*THE EXERCISE*
Starting at the first line of the data below, write out each line exactly until you reach the line containing "world.use_nodes = True", and include that line too.

*DATASET EXCERPT*
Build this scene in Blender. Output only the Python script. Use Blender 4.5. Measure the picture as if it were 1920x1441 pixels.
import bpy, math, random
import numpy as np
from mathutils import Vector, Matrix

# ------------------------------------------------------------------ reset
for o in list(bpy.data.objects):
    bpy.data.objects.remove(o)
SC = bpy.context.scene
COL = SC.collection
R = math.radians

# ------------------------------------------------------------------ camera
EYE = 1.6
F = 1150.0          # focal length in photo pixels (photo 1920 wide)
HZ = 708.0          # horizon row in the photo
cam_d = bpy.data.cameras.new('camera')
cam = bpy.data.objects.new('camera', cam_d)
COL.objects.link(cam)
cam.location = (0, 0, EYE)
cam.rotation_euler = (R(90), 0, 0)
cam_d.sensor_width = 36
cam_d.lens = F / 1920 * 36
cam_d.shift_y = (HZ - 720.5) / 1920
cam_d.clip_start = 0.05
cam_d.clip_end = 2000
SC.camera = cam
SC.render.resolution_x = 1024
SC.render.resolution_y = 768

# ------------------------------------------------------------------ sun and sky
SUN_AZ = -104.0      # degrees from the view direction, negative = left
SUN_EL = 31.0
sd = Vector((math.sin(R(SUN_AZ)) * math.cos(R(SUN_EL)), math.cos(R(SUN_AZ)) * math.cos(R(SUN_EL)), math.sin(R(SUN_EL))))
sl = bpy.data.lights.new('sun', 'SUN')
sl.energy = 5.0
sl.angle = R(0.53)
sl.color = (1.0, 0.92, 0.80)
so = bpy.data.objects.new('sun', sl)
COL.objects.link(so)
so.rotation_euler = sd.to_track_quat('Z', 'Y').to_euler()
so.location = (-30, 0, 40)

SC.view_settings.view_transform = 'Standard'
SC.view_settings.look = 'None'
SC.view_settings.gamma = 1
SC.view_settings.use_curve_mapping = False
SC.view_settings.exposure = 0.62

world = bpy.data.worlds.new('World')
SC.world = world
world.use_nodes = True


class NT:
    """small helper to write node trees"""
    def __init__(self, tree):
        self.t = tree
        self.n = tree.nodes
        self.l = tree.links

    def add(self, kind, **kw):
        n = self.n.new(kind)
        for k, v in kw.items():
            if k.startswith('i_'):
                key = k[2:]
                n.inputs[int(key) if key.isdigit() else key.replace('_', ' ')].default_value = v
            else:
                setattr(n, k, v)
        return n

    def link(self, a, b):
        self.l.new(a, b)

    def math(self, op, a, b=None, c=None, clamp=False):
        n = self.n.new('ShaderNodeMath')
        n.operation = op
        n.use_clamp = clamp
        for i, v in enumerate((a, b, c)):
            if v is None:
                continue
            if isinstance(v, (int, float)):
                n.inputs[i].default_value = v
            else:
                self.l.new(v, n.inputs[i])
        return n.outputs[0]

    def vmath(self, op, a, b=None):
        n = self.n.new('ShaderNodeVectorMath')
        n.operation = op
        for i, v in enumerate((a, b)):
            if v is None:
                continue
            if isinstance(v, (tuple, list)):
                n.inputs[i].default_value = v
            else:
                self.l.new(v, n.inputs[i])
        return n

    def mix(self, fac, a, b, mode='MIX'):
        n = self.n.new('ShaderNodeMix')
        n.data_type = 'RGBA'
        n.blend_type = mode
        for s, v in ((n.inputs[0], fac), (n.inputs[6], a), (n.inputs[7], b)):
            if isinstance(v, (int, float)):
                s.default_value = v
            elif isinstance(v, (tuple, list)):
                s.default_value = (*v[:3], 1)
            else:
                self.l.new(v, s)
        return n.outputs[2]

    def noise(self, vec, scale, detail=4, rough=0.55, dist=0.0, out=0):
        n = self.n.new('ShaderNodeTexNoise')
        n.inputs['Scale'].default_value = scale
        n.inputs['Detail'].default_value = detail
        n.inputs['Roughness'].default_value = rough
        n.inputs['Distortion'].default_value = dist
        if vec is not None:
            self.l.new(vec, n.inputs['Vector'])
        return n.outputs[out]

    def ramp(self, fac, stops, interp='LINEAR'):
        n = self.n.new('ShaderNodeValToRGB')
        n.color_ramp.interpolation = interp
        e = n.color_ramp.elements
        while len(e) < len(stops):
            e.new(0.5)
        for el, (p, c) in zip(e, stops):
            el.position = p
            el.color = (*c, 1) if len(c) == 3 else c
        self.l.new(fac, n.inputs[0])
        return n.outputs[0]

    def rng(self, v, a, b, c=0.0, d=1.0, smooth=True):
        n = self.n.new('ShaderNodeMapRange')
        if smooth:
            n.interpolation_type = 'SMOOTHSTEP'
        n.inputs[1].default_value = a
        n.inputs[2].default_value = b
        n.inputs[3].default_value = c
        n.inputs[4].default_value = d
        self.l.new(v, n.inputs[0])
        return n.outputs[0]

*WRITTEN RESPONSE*
Build this scene in Blender. Output only the Python script. Use Blender 4.5. Measure the picture as if it were 1920x1441 pixels.
import bpy, math, random
import numpy as np
from mathutils import Vector, Matrix

# ------------------------------------------------------------------ reset
for o in list(bpy.data.objects):
    bpy.data.objects.remove(o)
SC = bpy.context.scene
COL = SC.collection
R = math.radians

# ------------------------------------------------------------------ camera
EYE = 1.6
F = 1150.0          # focal length in photo pixels (photo 1920 wide)
HZ = 708.0          # horizon row in the photo
cam_d = bpy.data.cameras.new('camera')
cam = bpy.data.objects.new('camera', cam_d)
COL.objects.link(cam)
cam.location = (0, 0, EYE)
cam.rotation_euler = (R(90), 0, 0)
cam_d.sensor_width = 36
cam_d.lens = F / 1920 * 36
cam_d.shift_y = (HZ - 720.5) / 1920
cam_d.clip_start = 0.05
cam_d.clip_end = 2000
SC.camera = cam
SC.render.resolution_x = 1024
SC.render.resolution_y = 768

# ------------------------------------------------------------------ sun and sky
SUN_AZ = -104.0      # degrees from the view direction, negative = left
SUN_EL = 31.0
sd = Vector((math.sin(R(SUN_AZ)) * math.cos(R(SUN_EL)), math.cos(R(SUN_AZ)) * math.cos(R(SUN_EL)), math.sin(R(SUN_EL))))
sl = bpy.data.lights.new('sun', 'SUN')
sl.energy = 5.0
sl.angle = R(0.53)
sl.color = (1.0, 0.92, 0.80)
so = bpy.data.objects.new('sun', sl)
COL.objects.link(so)
so.rotation_euler = sd.to_track_quat('Z', 'Y').to_euler()
so.location = (-30, 0, 40)

SC.view_settings.view_transform = 'Standard'
SC.view_settings.look = 'None'
SC.view_settings.gamma = 1
SC.view_settings.use_curve_mapping = False
SC.view_settings.exposure = 0.62

world = bpy.data.worlds.new('World')
SC.world = world
world.use_nodes = True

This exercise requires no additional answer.